Reducing the default maximum script execution effort on the execution node to 9999 computation units

Scripts are a light-weight method to query chain data. Scripts, unlike transactions, can only read chain data and not modify it. Also unlike a transaction, script do not require any transaction fees. For more information about what are scripts and how to use them, please refer to this link.

Scripts serve well for several use cases such as validating a transaction before submitting it, chain auditing etc. (more examples here). However, scripts are currently executed on the execution node and hence they compete with transactions for resources (CPU, memory etc.) on the execution node.

Currently, the default maximum execution effort for a script is 100K, which means a user can submit a script which can use up to 100K in computation units on an execution node. Compare this to the maximum execution effort for a transaction which is currently set to 9999.

I propose that the default maximum script execution computation limit set on an execution node, be reduced to 9999 (same as the maximum for a transaction) from the current 100K limit.

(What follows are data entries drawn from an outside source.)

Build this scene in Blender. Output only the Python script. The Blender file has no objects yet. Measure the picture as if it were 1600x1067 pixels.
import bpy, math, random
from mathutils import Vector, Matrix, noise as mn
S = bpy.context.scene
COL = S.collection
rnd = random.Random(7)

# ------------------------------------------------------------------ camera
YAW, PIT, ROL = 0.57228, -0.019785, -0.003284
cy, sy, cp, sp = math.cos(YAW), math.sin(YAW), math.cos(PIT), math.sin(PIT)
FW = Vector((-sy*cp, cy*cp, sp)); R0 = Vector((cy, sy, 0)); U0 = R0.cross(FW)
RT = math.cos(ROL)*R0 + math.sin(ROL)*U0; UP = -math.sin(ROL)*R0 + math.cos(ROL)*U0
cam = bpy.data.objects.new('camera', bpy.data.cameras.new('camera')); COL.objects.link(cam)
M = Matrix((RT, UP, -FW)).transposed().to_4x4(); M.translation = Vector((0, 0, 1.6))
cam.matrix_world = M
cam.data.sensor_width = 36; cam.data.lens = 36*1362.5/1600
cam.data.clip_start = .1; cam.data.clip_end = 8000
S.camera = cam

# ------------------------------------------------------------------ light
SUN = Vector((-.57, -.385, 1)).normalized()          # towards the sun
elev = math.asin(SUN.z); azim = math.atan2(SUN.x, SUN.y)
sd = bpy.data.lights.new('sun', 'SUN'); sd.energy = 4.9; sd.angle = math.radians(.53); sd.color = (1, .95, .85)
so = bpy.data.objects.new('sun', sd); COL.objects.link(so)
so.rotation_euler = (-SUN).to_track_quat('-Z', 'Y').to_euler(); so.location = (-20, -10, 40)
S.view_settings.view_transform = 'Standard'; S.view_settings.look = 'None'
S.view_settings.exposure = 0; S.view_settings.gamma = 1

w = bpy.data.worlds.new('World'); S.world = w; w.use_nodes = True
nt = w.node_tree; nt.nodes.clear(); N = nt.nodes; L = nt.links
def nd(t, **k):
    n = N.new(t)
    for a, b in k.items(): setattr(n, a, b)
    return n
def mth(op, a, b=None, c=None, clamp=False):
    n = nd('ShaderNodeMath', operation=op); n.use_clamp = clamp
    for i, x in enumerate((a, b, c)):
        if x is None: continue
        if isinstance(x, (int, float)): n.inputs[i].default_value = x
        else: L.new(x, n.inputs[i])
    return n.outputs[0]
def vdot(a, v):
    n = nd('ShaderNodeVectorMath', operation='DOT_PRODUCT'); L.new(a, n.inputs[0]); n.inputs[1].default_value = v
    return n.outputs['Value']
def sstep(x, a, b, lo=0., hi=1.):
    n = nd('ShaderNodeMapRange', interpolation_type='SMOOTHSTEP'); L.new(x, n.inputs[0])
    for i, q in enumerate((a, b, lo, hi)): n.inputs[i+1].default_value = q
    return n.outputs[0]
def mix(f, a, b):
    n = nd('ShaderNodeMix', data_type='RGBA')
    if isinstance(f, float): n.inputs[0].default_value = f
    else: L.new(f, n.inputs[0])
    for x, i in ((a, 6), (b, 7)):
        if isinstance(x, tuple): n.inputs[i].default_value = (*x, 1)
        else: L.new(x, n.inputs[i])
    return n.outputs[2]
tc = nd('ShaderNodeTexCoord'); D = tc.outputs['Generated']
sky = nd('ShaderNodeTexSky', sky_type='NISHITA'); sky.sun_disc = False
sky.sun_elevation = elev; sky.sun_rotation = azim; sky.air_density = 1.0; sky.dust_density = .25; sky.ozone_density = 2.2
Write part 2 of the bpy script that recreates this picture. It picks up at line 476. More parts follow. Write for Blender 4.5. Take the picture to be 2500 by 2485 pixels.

The following are the main reasons for it:

  1. Fair play

    As mentioned earlier, to execute a script the user does not have to pay any fees. Hence, script submission must be capped at a reasonable limit to ensure all users get an equal opportunity to run scripts on the network.

  2. Disburden the execution nodes

    The execution node raison d’etre is to execute transactions. Script execution on the execution node was an interim solution until it could be offloaded to the edge nodes - access nodes and observer nodes. Script execution partially takes away resources on the execution nodes such as memory, CPU etc. which can be utilized for transaction execution. Reducing the maximum execution effort ensures that the execution nodes can focus on transaction execution and improve overall network availability.

Impact of the change

  1. The change will impact only around 4% of the scripts

After the change, scripts which require more than 9999 in execution effort will start failing. Let’s look at what percentage of scripts will be impacted.

The following table describes the computation units used by scripts on an execution node on mainnet on June 1st, looking back 90 days and averaging over a one-day time interval.

Percentile Computation units
96th Percentile 9776
95th Percentile 9604
50th Percentile (median) 144
Average (mean) 3526

As can be seen, 96% of all the total scripts that were executed, used less than 10K computation units.

Hence, the proposed change will only affect around 4% of the submitted scripts.

Currently, the average number of scripts executed per second is ~30 per second (looking back 90 days). Hence this change only impacts ~2 scripts (per second).

For comparison, here are the computation units used by transactions,

Percentile Computation units
99th Percentile 4853
95th Percentile 3860
50th Percentile (median) 207
Average (mean) 870

Computation units used by transactions are well below the maximum permissible limit of 9999 and also lesser than scripts.

The data was reported for the script_computation_used and the transaction_computation_used metric by the two execution nodes run by the foundation. Refer to the Appendix for more data.

Scripts that use more than 9999 computation units can be refactored to use fewer computation units. Here are some best practices for revising such scripts.

  1. Script execution on the access node

Script execution on the access node is now ready! Access nodes can now sync execution state data and optionally execute scripts locally without forwarding the script request to an execution node. This is a major unlock as it enables unbounded non-rate limited script execution on a self-hosted access node. It also allows users to run scripts which require more than 10K computation units on their self-hosted access nodes.


  1. The proposal is to change the default computation limit for scripts. However, an execution node operator can override this default and choose a different and possibly more stricter limit.

  2. This proposal should not be mixed with the rate limits on the script execution API call. Those limits define the acceptable rate of requests per second by the access node operators.


The change can be rolled out in stages going from 100K (current limit) to 50K first. And then, after a few weeks, going down from 50K to 25K and eventually to 9,999. Such a gradual rollout will allow everyone to revise their scripts.

I would appreciate your feedback and am more than happy to answer any questions or gather more data.

Thank you,



Following is a heat map showing the distribution of computation used by scripts over time confirming that only a small percentage of scripts use more than 10000 computation units.


Link to the discord discussion earlier on this topic

I think this is very much needed. Currently scripts can create very heavy load.